» EXTRACTED ENTRIES
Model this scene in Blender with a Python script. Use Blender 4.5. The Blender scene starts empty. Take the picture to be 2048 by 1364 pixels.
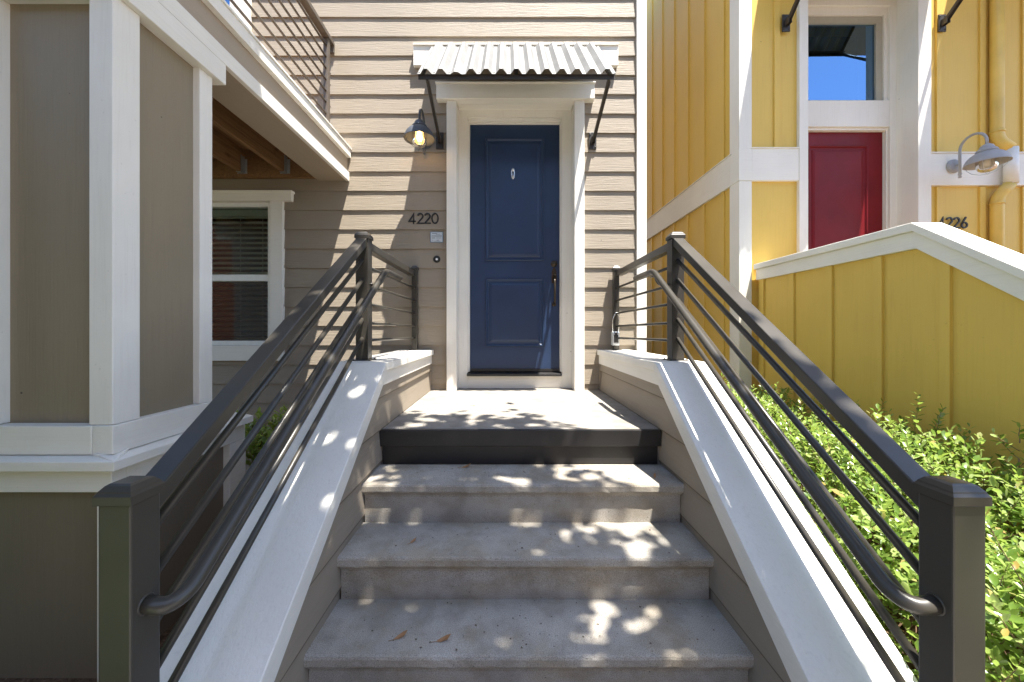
import bpy, bmesh, math, random
from mathutils import Vector, Matrix
R = math.radians
random.seed(7)
S = bpy.context.scene
COL = S.collection

# ------------------------------------------------------------------ helpers
ORG = {}          # world origin of every thing, so that parts can be given in world coordinates


def tag(o, label=None, cat=None, group=None, kind=None):
    if label: o['label'] = label
    if cat: o['category'] = cat
    if group: o['group'] = group
    if kind: o['kind'] = kind
    return o


def thing(name, loc, label, cat, group=None):
    o = bpy.data.objects.new(name, None)
    COL.objects.link(o)
    o.location = loc
    o.empty_display_size = 0.1
    ORG[o] = Vector(loc)
    return tag(o, label, cat, group)


class MB:
    def __init__(self):
        self.v, self.f, self.s = [], [], []

    def face(self, pts, smooth=False):
        n = len(self.v)
        self.v += [tuple(p) for p in pts]
        self.f.append(tuple(range(n, n + len(pts))))
        self.s.append(smooth)

    def hexa(self, b, t):
        """b, t: four bottom and four top corners, same order (counter-clockwise seen from above)"""
        n = len(self.v)
        self.v += [tuple(p) for p in b] + [tuple(p) for p in t]
        for q in ((3, 2, 1, 0), (4, 5, 6, 7), (0, 1, 5, 4), (1, 2, 6, 5), (2, 3, 7, 6), (3, 0, 4, 7)):
            self.f.append(tuple(n + i for i in q))
            self.s.append(False)

    def box(self, x0, x1, y0, y1, z0, z1):
        self.hexa([(x0, y0, z0), (x1, y0, z0), (x1, y1, z0), (x0, y1, z0)],
                  [(x0, y0, z1), (x1, y0, z1), (x1, y1, z1), (x0, y1, z1)])
        return self

    def prism_x(self, poly, x0, x1):
        """poly: (y, z) points, counter-clockwise seen from +x"""
        n, k = len(self.v), len(poly)
        self.v += [(x0, y, z) for y, z in poly] + [(x1, y, z) for y, z in poly]
        self.f.append(tuple(range(n + k - 1, n - 1, -1))); self.s.append(False)
        self.f.append(tuple(range(n + k, n + 2 * k))); self.s.append(False)
        for i in range(k):
            j = (i + 1) % k
            self.f.append((n + i, n + j, n + k + j, n + k + i)); self.s.append(False)
        return self

    def bar(self, a, b, w, h, up=(0, 0, 1)):
        """square bar from a to b, w across and h along up"""
        a, b = Vector(a), Vector(b)
        d = (b - a).normalized()
        u = Vector(up)
        s = d.cross(u).normalized()
        u = s.cross(d).normalized()
        c = [(-1, -1), (1, -1), (1, 1), (-1, 1)]
        A = [a + s * (i * w / 2) + u * (j * h / 2) for i, j in c]
        B = [b + s * (i * w / 2) + u * (j * h / 2) for i, j in c]
        self.hexa(A, B)
        return self

    def tube(self, pts, r, seg=12, cap=True, radii=None):
        pts = [Vector(p) for p in pts]
        n0 = len(self.v)
        prev = None
        for i, p in enumerate(pts):
            if i == 0: t = pts[1] - p
            elif i == len(pts) - 1: t = p - pts[i - 1]
            else: t = (pts[i + 1] - p).normalized() + (p - pts[i - 1]).normalized()
            t.normalize()
            if prev is None:
                a = Vector((0, 0, 1)) if abs(t.z) < 0.9 else Vector((1, 0, 0))
                s = t.cross(a).normalized()
            else:
                s = prev - t * prev.dot(t)
                s.normalize()
            prev = s
            u = s.cross(t)
            rr = radii[i] if radii else r
            for k in range(seg):
                an = 2 * math.pi * k / seg
                self.v.append(tuple(p + s * (rr * math.cos(an)) + u * (rr * math.sin(an))))
        m = len(pts)
        for i in range(m - 1):
            for k in range(seg):
                a, b = n0 + i * seg + k, n0 + i * seg + (k + 1) % seg
                self.f.append((a, a + seg, b + seg, b)); self.s.append(True)
        if cap:
            self.f.append(tuple(n0 + k for k in range(seg))); self.s.append(False)
            self.f.append(tuple(n0 + (m - 1) * seg + k for k in range(seg - 1, -1, -1))); self.s.append(False)
        return self

    def lathe(self, prof, c, seg=32, axis='z'):
        """prof: (radius, height) pairs; axis z up or y pointing to the viewer (-y)"""
        n0 = len(self.v)
        c = Vector(c)
        for r, h in prof:
            for k in range(seg):
                a = 2 * math.pi * k / seg
                if axis == 'z': p = Vector((r * math.cos(a), r * math.sin(a), h))
                else: p = Vector((r * math.cos(a), -h, r * math.sin(a)))
                self.v.append(tuple(c + p))
        for i in range(len(prof) - 1):
            for k in range(seg):
                a, b = n0 + i * seg + k, n0 + i * seg + (k + 1) % seg
                self.f.append((a, b, b + seg, a + seg)); self.s.append(True)
        return self

    def build(self, name, mat, parent=None, bevel=0.0, label=None, autos=None):
        me = bpy.data.meshes.new(name)
        o0 = Vector((0, 0, 0))
        p = parent
        while p is not None:
            if p in ORG: o0 = ORG[p]
            p = p.parent
        me.from_pydata([(x - o0.x, y - o0.y, z - o0.z) for x, y, z in self.v], [], self.f)
        me.polygons.foreach_set('use_smooth', self.s)
        me.update()
        if mat: me.materials.append(mat)
        o = bpy.data.objects.new(name, me)
        COL.objects.link(o)
        if parent: o.parent = parent
        if bevel:
            m = o.modifiers.new('bevel', 'BEVEL')
            m.width = bevel; m.segments = 2; m.limit_method = 'ANGLE'; m.angle_limit = R(35)
        if label: o['label'] = label
        return o


def fillet(pts, rad, n=8):
    pts = [Vector(p) for p in pts]
    out = [pts[0]]
    for i in range(1, len(pts) - 1):
        p, a, b = pts[i], pts[i - 1], pts[i + 1]
        da, db = (a - p), (b - p)
        r = min(rad, da.length * 0.49, db.length * 0.49)
        A, B = p + da.normalized() * r, p + db.normalized() * r
        for k in range(n + 1):
            t = k / n
            out.append(A * (1 - t) ** 2 + p * 2 * t * (1 - t) + B * t ** 2)
    out.append(pts[-1])
    return out


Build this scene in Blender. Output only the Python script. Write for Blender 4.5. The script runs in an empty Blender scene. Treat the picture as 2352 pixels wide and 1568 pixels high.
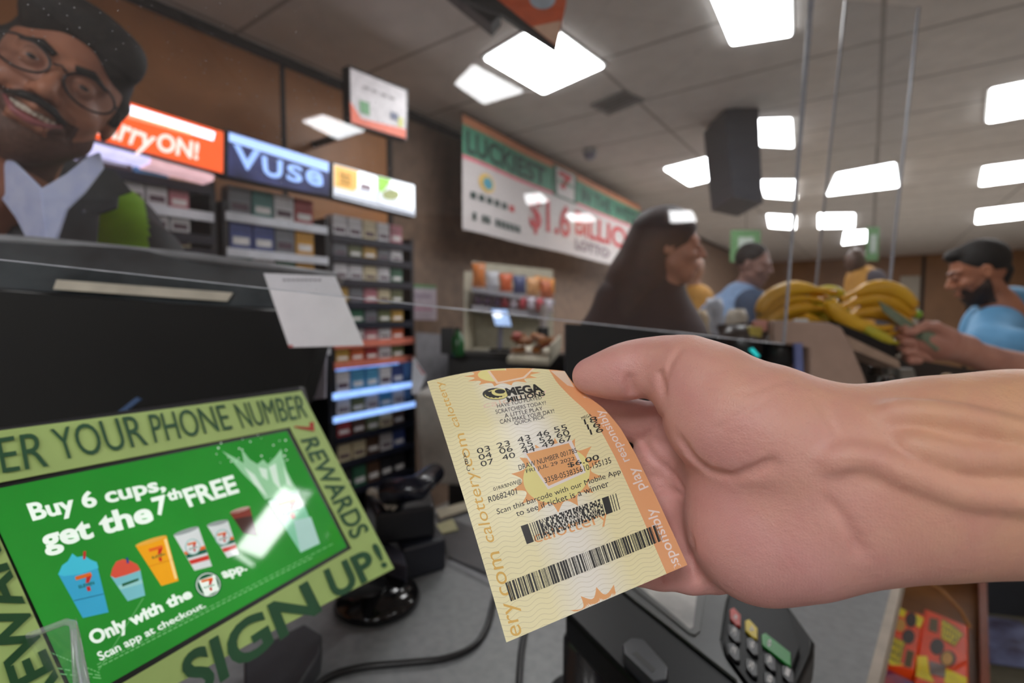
import bpy, bmesh, math, random
import numpy as np
from mathutils import Vector, Matrix
from mathutils.bvhtree import BVHTree
random.seed(7); rng = np.random.default_rng(7)
SC = bpy.context.scene
COL = SC.collection
V = Vector
# ------------------------------------------------------------------ camera
F = 1150.0; CX, CY = 1176.0, 784.0
CAM = V((0, 0, 1.40))
YAW = math.radians(35.6); PITCH = math.radians(3.4)
fw = V((-math.sin(YAW)*math.cos(PITCH), math.cos(YAW)*math.cos(PITCH), -math.sin(PITCH)))
rt = V((math.cos(YAW), math.sin(YAW), 0))
up = rt.cross(fw)
cd = bpy.data.cameras.new('camera'); cam = bpy.data.objects.new('camera', cd); COL.objects.link(cam)
M3 = Matrix((rt, up, -fw)).transposed()
cam.matrix_world = Matrix.Translation(CAM) @ M3.to_4x4()
cd.sensor_width = 36; cd.lens = 36*F/2352; cd.clip_start = .01; cd.clip_end = 60
cd.dof.use_dof = True; cd.dof.focus_distance = .235; cd.dof.aperture_fstop = 6.0
SC.camera = cam
def ray(x, y): return fw + rt*((x-CX)/F) + up*((CY-y)/F)
def P(x, y, d): return CAM + ray(x, y)*d
def hit(x, y, p0, n):
    r = ray(x, y); return CAM + r*((p0-CAM).dot(n)/r.dot(n))
def onz(x, y, z): return hit(x, y, V((0, 0, z)), V((0, 0, 1)))
def onx(x, y, X): return hit(x, y, V((X, 0, 0)), V((1, 0, 0)))
def ony(x, y, Y): return hit(x, y, V((0, Y, 0)), V((0, 1, 0)))
def depth(p): return (p-CAM).dot(fw)
def topx(p):
    q = p-CAM; d = q.dot(fw); return (CX+F*q.dot(rt)/d, CY-F*q.dot(up)/d)
def para(c, dscale):
    """depths that make four picture corners a true parallelogram in space"""
    r = [ray(*p) for p in c]
    A = np.array([[r[0][i], -r[1][i], r[2][i], -r[3][i]] for i in range(3)])
    _, _, vt = np.linalg.svd(A); d = vt[-1]; d = d/d[0]*dscale
    return [CAM + r[i]*float(d[i]) for i in range(4)]
# ------------------------------------------------------------------ materials
def lin(c):
    return tuple(((v/255)/12.92 if v/255 <= .04045 else ((v/255+.055)/1.055)**2.4) for v in c) + (1,)
MATS = {}
def mat(name, rgb, rough=.5, metal=0, emit=0, var=.12, scale=30, bump=0, coat=0, emitcol=None, sss=0, rgb2=None, vscale=None, tr=0):
    if name in MATS: return MATS[name]
    m = bpy.data.materials.new(name); m.use_nodes = True; nt = m.node_tree; b = nt.nodes['Principled BSDF']
    tc = nt.nodes.new('ShaderNodeTexCoord')
    n = nt.nodes.new('ShaderNodeTexNoise'); n.inputs['Scale'].default_value = scale; n.inputs['Detail'].default_value = 4
    nt.links.new(tc.outputs['Object'], n.inputs['Vector'])
    mx = nt.nodes.new('ShaderNodeMix'); mx.data_type = 'RGBA'
    a = lin(rgb)
    if rgb2: c2 = lin(rgb2); c1 = a
    else:
        c1 = tuple(min(1, v*(1-var)) for v in a[:3])+(1,); c2 = tuple(min(1, v*(1+var)) for v in a[:3])+(1,)
    mx.inputs[6].default_value = c1; mx.inputs[7].default_value = c2
    rm = nt.nodes.new('ShaderNodeMapRange'); rm.inputs[1].default_value = .3; rm.inputs[2].default_value = .7
    nt.links.new(n.outputs['Fac'], rm.inputs[0]); nt.links.new(rm.outputs[0], mx.inputs[0])
    nt.links.new(mx.outputs[2], b.inputs['Base Color'])
    b.inputs['Roughness'].default_value = rough; b.inputs['Metallic'].default_value = metal
    if coat: b.inputs['Coat Weight'].default_value = coat; b.inputs['Coat Roughness'].default_value = .03
    if tr: b.inputs['Transmission Weight'].default_value = tr
    if sss:
        b.inputs['Subsurface Weight'].default_value = sss; b.inputs['Subsurface Radius'].default_value = (1, .35, .2); b.inputs['Subsurface Scale'].default_value = .006
    if emit:
        if emitcol: b.inputs['Emission Color'].default_value = lin(emitcol)
        else: nt.links.new(mx.outputs[2], b.inputs['Emission Color'])
        b.inputs['Emission Strength'].default_value = emit
    if bump:
        bp = nt.nodes.new('ShaderNodeBump'); bp.inputs['Strength'].default_value = bump; bp.inputs['Distance'].default_value = .002
        nt.links.new(n.outputs['Fac'], bp.inputs['Height']); nt.links.new(bp.outputs[0], b.inputs['Normal'])
    MATS[name] = m; return m
# ------------------------------------------------------------------ mesh builder
class MB:
    def __init__(s): s.v = []; s.f = []; s.m = []; s.ms = []
    def mi(s, m):
        if m not in s.ms: s.ms.append(m)
        return s.ms.index(m)
    def poly(s, pts, m):
        b = len(s.v); s.v += [tuple(p) for p in pts]; s.f.append(tuple(range(b, b+len(pts)))); s.m.append(s.mi(m)); return s
    def raw(s, vs, fs, m):
        b = len(s.v); s.v += [tuple(p) for p in vs]; k = s.mi(m)
        for f in fs: s.f.append(tuple(b+i for i in f)); s.m.append(k)
        return s
    def prism(s, pts, off, m, m2=None):
        """closed slab: polygon pts extruded by vector off (m front, m2 sides/back)"""
        m2 = m2 or m; n = len(pts); q = [p+off for p in pts]
        nrm = V((0, 0, 0))
        for i in range(n):
            a = pts[i]-pts[0]; b2 = pts[(i+1) % n]-pts[0]; nrm += a.cross(b2)
        if nrm.dot(off) > 0: pts = pts[::-1]; q = q[::-1]
        b = len(s.v); s.v += [tuple(p) for p in pts]+[tuple(p) for p in q]
        k = s.mi(m); k2 = s.mi(m2)
        s.f.append(tuple(range(b, b+n))); s.m.append(k)
        s.f.append(tuple(range(b+2*n-1, b+n-1, -1))); s.m.append(k2)
        for i in range(n):
            j = (i+1) % n; s.f.append((b+j, b+i, b+n+i, b+n+j)); s.m.append(k2)
        return s
    def box(s, c, sx, sy, sz, m, ax=None):
        ax = ax or (V((1, 0, 0)), V((0, 1, 0)), V((0, 0, 1)))
        c = V(c); X, Y, Z = ax[0]*sx/2, ax[1]*sy/2, ax[2]*sz/2
        return s.prism([c-X-Y+Z, c+X-Y+Z, c+X+Y+Z, c-X+Y+Z], -2*Z, m)
    def bb(s, lo, hi, m):
        lo, hi = V(lo), V(hi); c = (lo+hi)/2; d = hi-lo; return s.box(c, abs(d.x), abs(d.y), abs(d.z), m)
    def tube(s, pts, r, m, n=12, cap=True):
        pts = [V(p) for p in pts]; R = r if isinstance(r, (list, tuple)) else [r]*len(pts)
        vs = []; fs = []; prev = None
        for i, p in enumerate(pts):
            t = (pts[min(i+1, len(pts)-1)]-pts[max(i-1, 0)]).normalized()
            if prev is None:
                a = t.orthogonal().normalized()
            else:
                a = (prev - t*prev.dot(t))
                a = a.normalized() if a.length > 1e-6 else t.orthogonal().normalized()
            prev = a; b2 = t.cross(a)
            for k in range(n):
                th = 2*math.pi*k/n; vs.append(p+(a*math.cos(th)+b2*math.sin(th))*R[i])
        for i in range(len(pts)-1):
            for k in range(n):
                k2 = (k+1) % n; fs.append((i*n+k, i*n+k2, (i+1)*n+k2, (i+1)*n+k))
        if cap:
            fs.append(tuple(range(n-1, -1, -1))); e = (len(pts)-1)*n; fs.append(tuple(range(e, e+n)))
        return s.raw(vs, fs, m)
    def lathe(s, c, prof, m, n=32, axis=None):
        """prof: list of (radius, height) ; axis = (X,Y,Z)"""
        ax = axis or (V((1, 0, 0)), V((0, 1, 0)), V((0, 0, 1))); c = V(c)
        return s.tube_rings([[c+(ax[0]*math.cos(2*math.pi*k/n)+ax[1]*math.sin(2*math.pi*k/n))*r+ax[2]*h for k in range(n)] for r, h in prof], m)
    def tube_rings(s, rings, m):
        n = len(rings[0]); vs = [p for r in rings for p in r]; fs = []
        for i in range(len(rings)-1):
            for k in range(n):
                k2 = (k+1) % n; fs.append((i*n+k, i*n+k2, (i+1)*n+k2, (i+1)*n+k))
        fs.append(tuple(range(n-1, -1, -1))); e = (len(rings)-1)*n; fs.append(tuple(range(e, e+n)))
        return s.raw(vs, fs, m)
    def build(s, name, parent=None, smooth=False, bevel=0):
        me = bpy.data.meshes.new(name); me.from_pydata(s.v, [], s.f)
        for m in s.ms: me.materials.append(m)
        me.polygons.foreach_set('material_index', s.m)
        if smooth: me.polygons.foreach_set('use_smooth', [True]*len(s.f))
        me.update()
        o = bpy.data.objects.new(name, me); COL.objects.link(o)
        if parent: o.parent = parent; o.matrix_parent_inverse = Matrix.Translation(-parent.location)
        if bevel:
            b = o.modifiers.new('bevel', 'BEVEL'); b.width = bevel; b.segments = 3; b.limit_method = 'ANGLE'
            for pl in me.polygons: pl.use_smooth = True
            w = o.modifiers.new('wn', 'WEIGHTED_NORMAL')
        return o
def tag(o, label, cat=None, group=None, kind=None):
    if label: o['label'] = label
    if cat: o['category'] = cat
    if group: o['group'] = group
    if kind: o['kind'] = kind
    return o
def thing(name, loc, label, cat, group=None):
    o = bpy.data.objects.new(name, None); COL.objects.link(o); o.location = loc; o.empty_display_size = .05
    return tag(o, label, cat, group)
def struct(o): o['kind'] = 'structure'; return o
def dup(root, off):
    r = root.copy(); COL.objects.link(r); r.location = root.location+off
    for ch in root.children:
        c = ch.copy(); COL.objects.link(c); c.parent = r
        for g in ch.children:
            d = g.copy(); COL.objects.link(d); d.parent = c
    return r
# ------------------------------------------------------------------ text
TX = {}
def text_mesh(s, bold=0, shear=0, mono=False, sp=1.0):
    key = (s, bold, shear, sp)
    if key in TX: return TX[key]
    cu = bpy.data.curves.new('t', 'FONT'); cu.body = s; cu.offset = bold; cu.shear = shear; cu.resolution_u = 4
    cu.space_character = sp; cu.dimensions = '2D'; cu.fill_mode = 'BOTH'
    o = bpy.data.objects.new('t', cu); COL.objects.link(o)
    me = o.to_mesh() if False else bpy.data.meshes.new_from_object(o)
    vs = np.array([v.co[:2] for v in me.vertices]); fs = [tuple(p.vertices) for p in me.polygons]
    bpy.data.objects.remove(o); bpy.data.curves.remove(cu); bpy.data.meshes.remove(me)
    lo = vs.min(0); hi = vs.max(0); vs = (vs-lo)/(hi-lo)
    TX[key] = (vs, fs); return TX[key]
def bil(q, u, v):   # q = TL,TR,BR,BL ; v measured from bottom
    tl, tr, br, bl = q
    return tuple((bl[i]*(1-u)+br[i]*u)*(1-v)+(tl[i]*(1-u)+tr[i]*u)*v for i in range(len(tl)))
def put(mb, vs, fs, proj, m):
    pts = [proj(*p) for p in vs]
    ok = [p is not None for p in pts]
    used = {}; out = []; ff = []
    for f in fs:
        if all(ok[i] for i in f):
            g = []
            for i in f:
                if i not in used: used[i] = len(out); out.append(pts[i])
                g.append(used[i])
            ff.append(tuple(g))
    if ff: mb.raw(out, ff, m)
def txt(mb, s, quad, proj, m, bold=0, shear=0, sp=1.0):
    vs, fs = text_mesh(s, bold, shear, sp=sp)
    put(mb, [bil(quad, *p) for p in vs], fs, proj, m)
def gridquad(quad, nu, nv):
    vs = [bil(quad, i/nu, j/nv) for j in range(nv+1) for i in range(nu+1)]
    fs = [(j*(nu+1)+i, j*(nu+1)+i+1, (j+1)*(nu+1)+i+1, (j+1)*(nu+1)+i) for j in range(nv) for i in range(nu)]
    return vs, fs
def pq(mb, quad, proj, m, nu=1, nv=1):
    vs, fs = gridquad(quad, nu, nv); put(mb, vs, fs, proj, m)
def pp(mb, pts, proj, m): put(mb, pts, [tuple(range(len(pts)-1, -1, -1))], proj, m)
def ell(c, rx, ry, n=28, rot=0):
    o = []
    for k in range(n):
        t = 2*math.pi*k/n; x, y = rx*math.cos(t), ry*math.sin(t)
        o.append((c[0]+x*math.cos(rot)-y*math.sin(rot), c[1]+x*math.sin(rot)+y*math.cos(rot)))
    return o
def planeproj(p0, n, off):
    n = n.normalized()
    if n.dot(CAM-p0) < 0: n = -n
    def f(x, y): return hit(x, y, p0, n)+n*off
    return f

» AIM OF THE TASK
Only the lines from the start of the records through the line containing "self.s.append(smooth)" should be repeated, word for word, with the pictures left out.

» RESULT OF THIS EXERCISE
Model this scene in Blender with a Python script. Use Blender 4.5. The Blender scene starts empty. Take the picture to be 2048 by 1364 pixels.
import bpy, bmesh, math, random
from mathutils import Vector, Matrix
R = math.radians
random.seed(7)
S = bpy.context.scene
COL = S.collection

# ------------------------------------------------------------------ helpers
ORG = {}          # world origin of every thing, so that parts can be given in world coordinates


def tag(o, label=None, cat=None, group=None, kind=None):
    if label: o['label'] = label
    if cat: o['category'] = cat
    if group: o['group'] = group
    if kind: o['kind'] = kind
    return o


def thing(name, loc, label, cat, group=None):
    o = bpy.data.objects.new(name, None)
    COL.objects.link(o)
    o.location = loc
    o.empty_display_size = 0.1
    ORG[o] = Vector(loc)
    return tag(o, label, cat, group)


class MB:
    def __init__(self):
        self.v, self.f, self.s = [], [], []

    def face(self, pts, smooth=False):
        n = len(self.v)
        self.v += [tuple(p) for p in pts]
        self.f.append(tuple(range(n, n + len(pts))))
        self.s.append(smooth)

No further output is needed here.